Drama is for the Theatre - Amy Sapp

When first attempting to come up with a title for this article, my first thought was “Drama is for Middle School”.  But truth be told, drama isn’t meant for our young people either.  The full meaning of the word “drama” is a written work that tells a story through action and speech and is meant to be acted on stage: play.  

To be dramatic is to over exaggerate.  Many of us over the years have at some point been involved in either being in a church Christmas play or being part of directing one.  We all know when we are practicing, we are trying to get the kids to over express or emphasize their actions or their words.  This is exactly where drama should be used, to get the point across as they are acting.  Key word here is acting.  It is not real life.  When working with the children involved in the play, typically it is harder to get them to be dramatic, because everyone is watching.  

In real life, we should not, as parents, teach our children to be dramatic as if they were acting on a stage.  The very best lessons in life are often learned by example, or our testimony.  The two age groups that I have noticed after working with young people for many years that are usually more dramatic are teenagers and college-aged girls.  Have you ever heard the phrase, “Like mother, like daughter.”  Often, when we hear a phrase like that you can go back to scripture and find the source where it came from.  This saying came from the second part of Ezekiel 16:44 “Behold, every one that useth proverbs shall use this proverb against thee, saying, As is the mother, so is her daughter.”

What does this mean?  It means it is natural for the daughter to inherit some traits or qualities which her mother used to have or some of her habits that remind others of her mother.  These could be wonderful traits, or they may not be something that you would be proud to say your daughter inherited.  The best way to help our children learn not to be full of drama is for us, as their examples to not be overly dramatic.   So how can we do that?  Here are some simple steps that we can place into our own lives as well as teaching them to our young people when the drama involves another party.  Because drama will most likely always involve someone else. 

  1. See it for what it is, before it becomes a BIG DEAL.  Having the right train of thought will lessen the frustration factor.

  2. Forgive.  Refusing to forgive will only be effective on you in the long run.  

  3. Forgive over and over.  No matter how many times someone hurts you, even if you need to put a distance between you.  Always, without hesitation forgive.

  4. Commit to understanding.  Understand that some hurts can be forgiven without confronting the other person.

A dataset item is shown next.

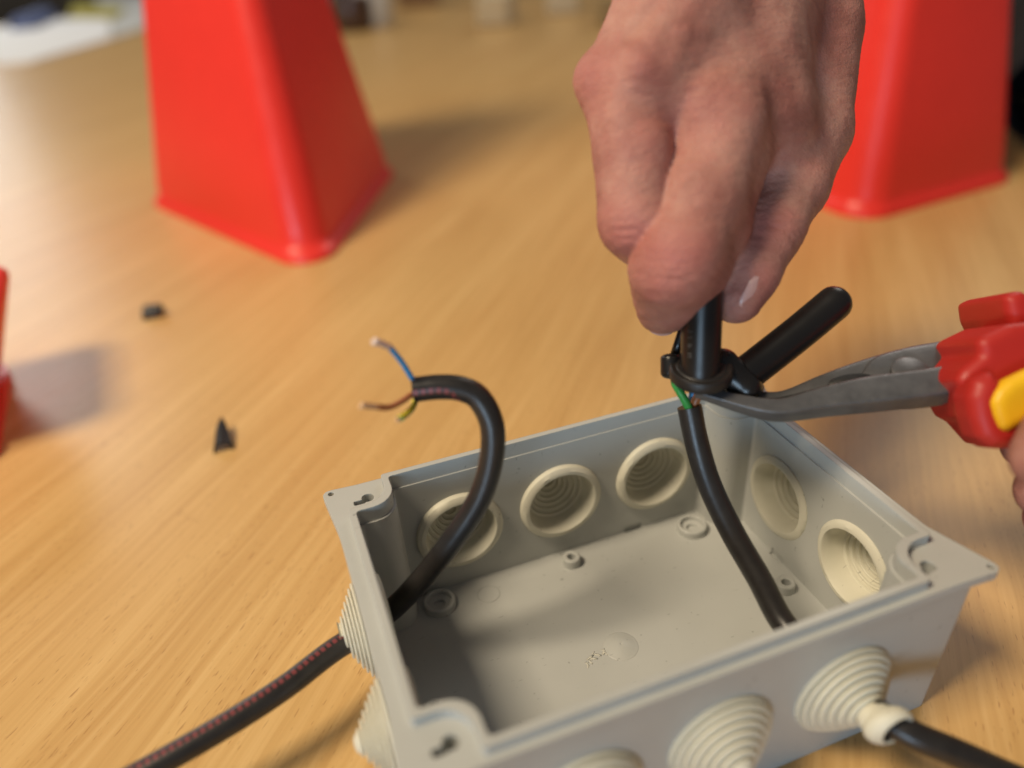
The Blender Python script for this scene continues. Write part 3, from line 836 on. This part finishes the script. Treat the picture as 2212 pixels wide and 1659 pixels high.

  5. Always give the benefit of the doubt.  Even though you may not agree, you may not totally understand someone else’s motives.

  6. Talk to the person.  A good conversation today, may save a world of hurt tomorrow.

  7. Avoid gossip at all costs.  Venting to someone that is not involved will not benefit anyone, including yourself. 

  8. Welcome correction.  Believe it or not, you may not know it all.  The other party may have a better perspective than you do.  

  9. Do not cover disobedience.  A half truth is a full lie.  Always tell the truth.  

  10. Pour your heart out in prayer.  God is always there for our every need. 


Here are a few tips and tricks we used while are children were growing up.  One thing we have stressed within our home over the years is you are not responsible for anyone else’s actions.  Just make sure you are doing right and responding right.  You will only answer for yourself.  Also, we did not allow our three Sappling’s to blow up or “explode” at each other.  If we could sense that there were some emotions going on, as parents, we would simply ask them to go to their room and have some down time.  Whether it be reading a book, praying, or listening to some good music quietly.  Once things settled down a bit and they could interact with a good spirit they could join the rest of us again.  Every now and then we would have the ones that were not getting along play a long game of Monopoly together.  They had to spend time together, we kept them within ear shot, just to make sure everyone had a good attitude.   At one point if we had a couple of them not getting along, we would have them hug for an extended period of time.  This never was a favorite, after all who wants to hug someone they are not happy with at the moment.   Typically, after about a minute, they both realized how silly it was and the laughter would begin!  


As the mom / wife of the home.  We are naturally the spirit setters within our humble abode.  If I create the drama, we will all be dramatic.  If I create calmness, we will all be calm.  If I decide to choose joy, there will be a spirit of joy at the House of Sapp’s.  If I overreact to someone or something, that is exactly what my children will learn to do.  If I choose to treat others with the love of Christ, no matter the circumstances, this is how I want my children to respond as well.

Save the drama for the theater. 

As we are teaching and training those, we have influence over, remember this statement.  “As is the mother, so is her daughter.”  Because the ones that matter most are watching.